I meant that they needed both school and home. If parents truly fail their kids, schools can rarely help unfortunately.


March 18, 2007 at 01:37 PM · Yes, precious in the sense to respect and care for oneself. But shouldn't be precious in the sense to be different, or can't even touch a ball. That could foster insecurity. Is fame worth it? Not in my book.


March 18, 2007 at 01:53 PM · People ARE different, will always be, even in terms of their value to their family, neighbours, society, you name it. The earlier a child understands that and learns it will grow into a responsibility for its own value to others the easier and happier the child will most likely be. It is not about fame, it's about having the options to do what one likes and wants and be accepted and welcomed by people of value, NOT by everybody, NOT by a drug dealer. It's about happiness and options and odds. It's about recognizing the different value (not financial) of different people in different situations. It's about growing up, actually.

About economic situation impact: How poor do people need to get so sending innocent into the gas cheers them up? It's never the society (an abstractum) bringing out the worst in humans, it are always humans who do it and humans who accept it. Humans that have to be brought up to do it and to accept it. If there is prevention of such catastrophy at all, then it can only be how you bring up your next generation, how parents and teachers and everyone in contact with children approach it.


March 18, 2007 at 02:35 PM · Regarding disasters like Hitler, a friend of mine once said that it was a matter of "low immunity" in the body politic. There are Hitlers walking around everywhere, but in a "healthy" country, a well informed, prosperous and well educated middle class won't tolerate a Hitler (or a Pat Robertson, for example)for long. In pre ww2 Germany, there were many factors that led to Hitler's rise and among those factors probably was screwed up education or educational priorities and a devastated middle class.
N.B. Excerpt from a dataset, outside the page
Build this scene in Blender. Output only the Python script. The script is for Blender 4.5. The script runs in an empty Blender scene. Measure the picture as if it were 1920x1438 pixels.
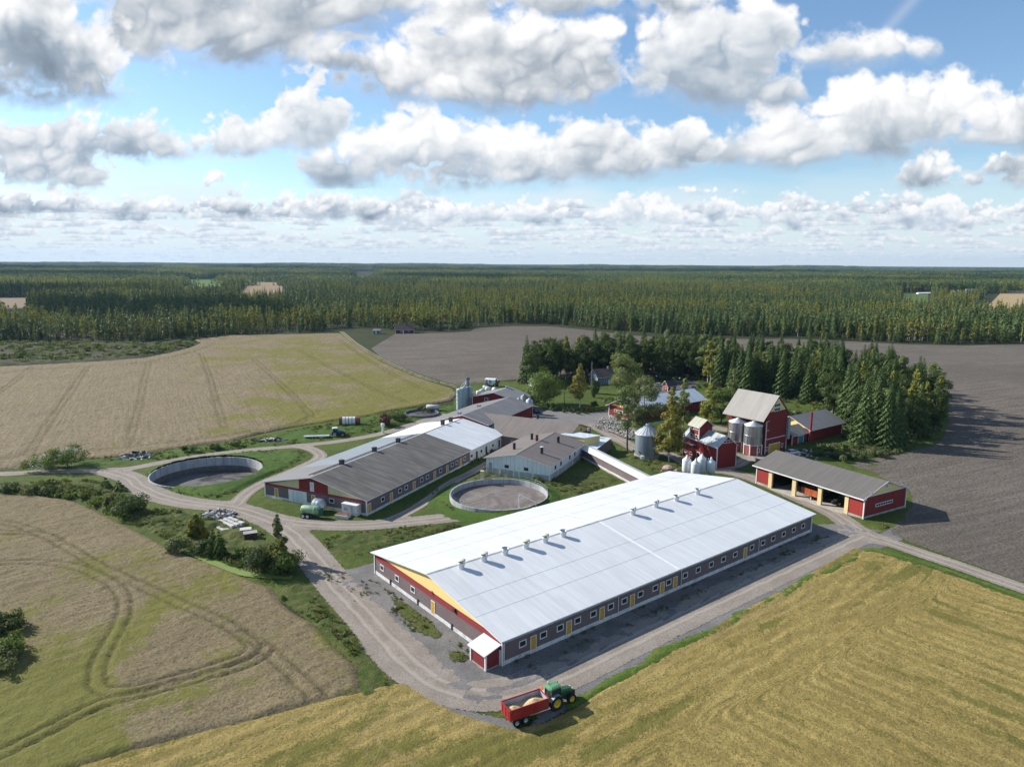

FMF, I agree with you- Parents have the ultimate responsibility for their kids, and so have to sometimes (often?) say no to the schools. But there has to be some understanding and respect for what the folks there are trying to accomplish and what they can and can't do for you. No doubt that they are a group under seige from three directions; the government who wants them to educate all kids, no matter how indolent or irresponsible they are or their parents; middle class parents, who reasonably don't understand why their kid has to follow stupid rules that doomed kids without parents need; and the poor themselves who are experiencing day-to-day the fall of civilization in their neighborhoods... I disagree that classroom instruction is always a compromise since we have the counter examples of university seminars, well taught history classes (for example) or even reading and foreign language classes in elementary and middle school in which the synergy of the class is an important part of the experience.